日本はそれに1%おまけして46%減。これはIPCC理論に忠実な目標である。日本は環境問題に関して「目標は高ければ高いほどいい」路線に大転換したのだ。

さて、問題はできるかどうかだ。

経済産業省は2030年の電源構成を、原発20%、再生可能エネルギー30%後半にすることにしている。こうすると現在75%程度の火力発電の比率が50%程度に下がる。電力由来のCO2は現在の3分の2になる。実現できれば、これだけでパリ協定で約束したCO2の26%減が可能になる。

しかし、大問題がある。自公政権が原発の比率を20%にまで拡大できるのか? いま5、6%に過ぎないのである。原発問題から逃げまくっている自公政権にそれができるとは到底思えない。46%達成には、電力以外の部門で残りの20%分を減らす必要があるのだ。

全部を電気自動車(EV)に切り替え、プラスチックなどの化学製品の消費を全て止めてもまだ足りない(EV化すれば消費電力が増えるから、その分も何かで減らす必要がある)。政府は発電所が出すCO2を回収し地中に埋めるCCS手法も実現するはずだというが、「取らぬ狸の皮算用」になる恐れが強い。46%削減する工程表は何処にも存在しない。

CO2削減は目標が高いほど技術革新も起きて経済は伸びる。環境投資を経済発展の起爆剤と捉える「グリーン成長戦略」である。すでに先進国は温暖化ガスゼロに走り出した。日本が知らん顔すると不利益を被りかねない情勢だ。

たとえば温暖化ガス削減が進まない国の製品はボイコットしようという動きもある。トヨタの豊田章男社長は記者会見で「東北で作ったヤリスとフランスで作ったヤリス。同じ車であっても、(CO2排出量が多い)日本で作ったものは世界で買ってもらえなくなる」と警戒を露わにした。

欧州連合(EU)では炭素税とセットの「排出量取引」が導入されているが、先々、脱炭素が進んでいない企業などは、CO2排出枠を懲罰的に買わされる恐れだってある。外堀は埋められた。できるかどうか不明でも、46%減を掲げるしかなくなったのだ。

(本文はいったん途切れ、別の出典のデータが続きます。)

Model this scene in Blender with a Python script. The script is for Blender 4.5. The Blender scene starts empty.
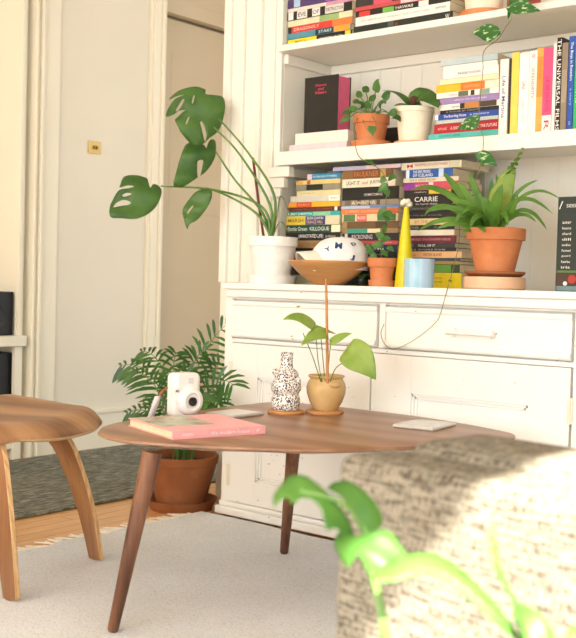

地球の平均気温が1.5度上がっても、実は欧州も日本も被害は知れている。困るのは熱帯地域だけ。IPCCがそう言っている。しかし、欧州は環境問題を競争力強化のチャンスとみているし、途上国は先進国からいかにカネを巻き上げるか算段に忙しい。温暖化ガス削減問題は、お人好しが損をする罰ゲームであることを、一瞬たりとも忘れてはならないのだ。